More significantly, the court agreed that plaintiffs’ allegations didn’t state a claim for deceptive/unfair conduct because the terms were disclosed to the plaintiffs, and wouldn’t fool a reasonable consumer. It’s not enough that it’s possible that an ad might conceivably be misunderstood. Rather, likely deception means that it’s probable that a significant portion of the general consuming public or targeted consumers, acting reasonably in the circumstances, could be misled.

Deceptiveness is generally an issue of fact, but can be resolved on a motion to dismiss where appropriate. Many district courts have rejected similar claims, and the few that haven’t involved disputes about the accuracy and authenticity of the disclosure webpages submitted by the defendants, leading courts to decline to take judicial notice of the disclosures. Here, by contrast, the plaintiffs incorporated the webpages into their complaint. In another case, the allegedly deceptive tactics occurred before the customer completed his or her transaction and didn’t have meaningful disclosures; the onus was on the customer to remove the service or decline the offer. In addition, the court found that the disclosures were mostly the least conspicuous elements on the page and placed in a way that a reasonable consumer could skim and miss them. Thus, a substantial number of people wouldn’t even be aware that an offer had been made, much less accepted.

Here, the plaintiffs didn’t get the offer until they’d completed their order, so defendants weren’t trying to add it on. Therefore, “it was clear that a new offer was in the making.” Plus, to enroll, plaintiffs had to “proactively” enter their email addresses and zip codes, not just click on a button. There was no “upsell” before plaintiffs were sure they were going to get their products. The Regent page specifically stated that there were “offer details” four times.

It was true that the Regent page shared the overall look and feel of Snapfish.com, and included language thanking consumers for their orders. The Regent page also contained language indicating that by clicking yes they’d authorize Snapfish to send their information to Snapfish Valuepass, which could suggest that they were still dealing with Snapfish. But this wasn’t the only language on the Regent webpage. Below the yes button was a statement that “Encore Marketing International (EMI) is the offerer and administrator of Snapfish Valuepass SM, a branded membership program offered to Snapfish® customers.” The copyright notice was also in EMI’s name. The webpage as a whole dispelled any ambiguity about who offered and administered the program. (Do consumers really make that kind of distinction about administration, when the program has the name Snapfish too? Is that perfectly clear on a motion to dismiss?)

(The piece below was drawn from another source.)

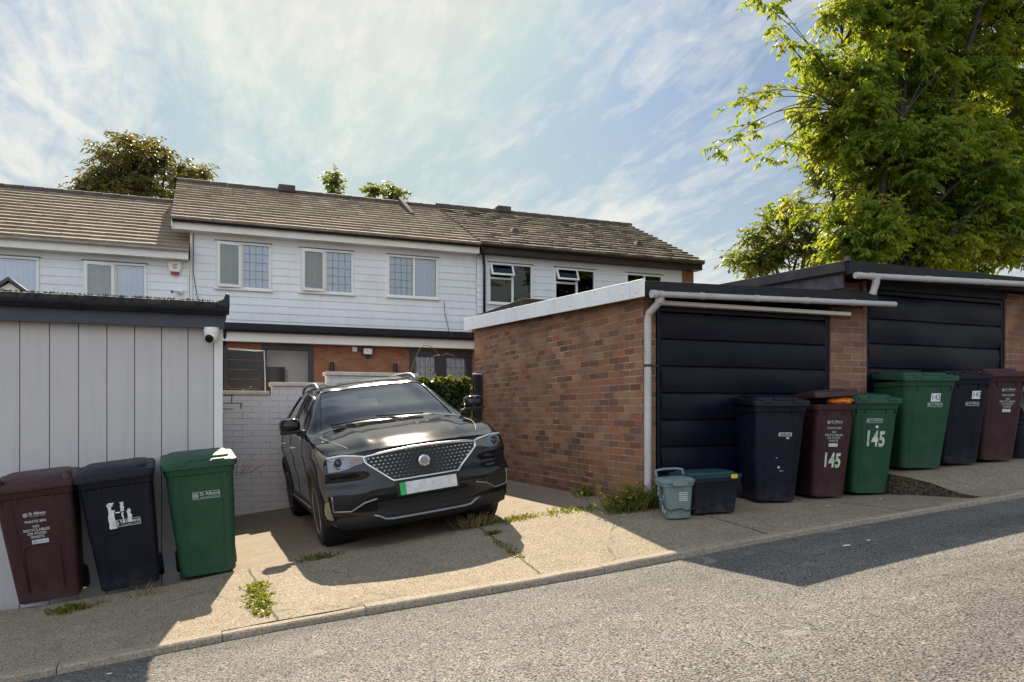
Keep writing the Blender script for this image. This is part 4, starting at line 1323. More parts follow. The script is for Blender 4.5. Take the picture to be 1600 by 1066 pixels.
b5 = wheelie_bin('maroon bin numbered 145 with its lid propped open by an orange bag', M['bin_brown'], 6.08, 6.36, float(z_apron(6.08, 6.21))+.004, yaw=R(-17), w=.44, open_lid=R(7), handle_notch=False)
dec, zz = waste_text(.0, .80)
it = [(1, *g, 'lettering') for g in dec] + [(1, *rect(-.048, .048, zz-.03, zz+.005), 'lettering')]
def number(x, z, h):
    out = []
    for k, ch in enumerate('145'):
        g = text2d(ch, h*1.35, .035, .62)
        out.append(at2(([(a, b + a*.10) for a, b in g[0]], g[1]), x + (k-1)*h*.44, z + (k-1)*-.004))
    return out
it += [(2, *g, 'house_number') for g in number(.0, .40, .15)]
decals(b5, 1.0, it, SW)
t = thing('rubbish_bag', 'orange plastic bag bulging out under the lid of the maroon 145 bin', 'bag', (6.10, 6.16, .085))
rg = []
for i in range(9):
    a = math.pi*i/8
    rg.append([(.13*math.sin(a)*math.cos(q)*(1+.18*math.sin(q*5+i)), -.03+.14*math.sin(a)*math.sin(q)*(1+.15*math.cos(q*4+i*2)), .035-.045*math.cos(a)*(1+.1*math.sin(q*3))) for q in [2*math.pi*k/18 for k in range(18)]])
MB().loft(rg).build('bag', M['orange_bag'], t, world=False, smooth=True)

b6 = wheelie_bin('green bin numbered 145 in peeling digits, standing before the raised slab', M['bin_green'], 6.66, 6.36, float(z_apron(6.66, 6.21))+.004, yaw=R(-21), wd=1.0, w=.49)
it = [(1, *g, 'lettering') for g in logo(-.01, .80, .78)] + [(0, *disc(.02, .735, .016), 'round_sticker')] + [(2, *g, 'house_number') for g in number(.01, .60, .165)]
decals(b6, 1.0, it, SW)

# bins of number 143
def plate143(x, z, w, h):
    g = text2d('143', h*.98, .0, .8)
    return [(0, *rect(x-w/2, x+w/2, z-h/2, z+h/2), 'number_plate')], at2(g, x, z)
def put143(t, wd, x, z, items):
    p, g = plate143(x, z, .105, .088)
    decals(t, wd, items + p, SW)
    mb = MB(); mb.add([(a, bin_front(b, wd)-.006, b) for a, b in g[0]], g[1]); mb.build('house_number', SW[3], t, world=False, recalc=False)
b7 = wheelie_bin('big green bin with a white 143 sticker on the raised slab', M['bin_green'], 7.40, 6.36, float(z_slab(7.4, 6.36))+.010, yaw=R(-19), wd=1.08, w=.575)
put143(b7, 1.08, .075, .80, [(1, *g, 'lettering') for g in logo(.075, .72, .78)])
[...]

Plaintiffs also alleged that HP transferred their information before they clicked yes, but there was no allegation that they suffered harm from that rather than from being billed for unwanted services.

The court also found that the prices were clearly disclosed, with four references to “offer details” on the page. “[T]he disclosures at issue were on the same page and in close proximity to the box provided to enter the email and zip code.” The font was smaller than the font used to promote the $10 gift code, but not unreadably small, and the amounts to be charged were bolded. Plaintiffs didn’t contend that the actual language used to describe the details was confusing or misleading.

Plaintiffs argued that a reasonable consumer wouldn’t be expected to read the fine print before providing her email address, but the court was unpersuaded. A consumer can’t decline to read “clear and easily understandable terms that are provided on the same webpage in close proximity to the location where the consumer indicates his agreement to those terms and then claim that the webpage, which the consumer has failed to read, is deceptive.”  The CLRA failed to state a claim for the same reasons.   

I find it at least arguable that the subsequently enacted law is evidence of a congressional finding that reasonable consumers could be deceived by promotions like this one.  Reasonability should be a measure of consumers as they are, not as we subsequently wish they’d be.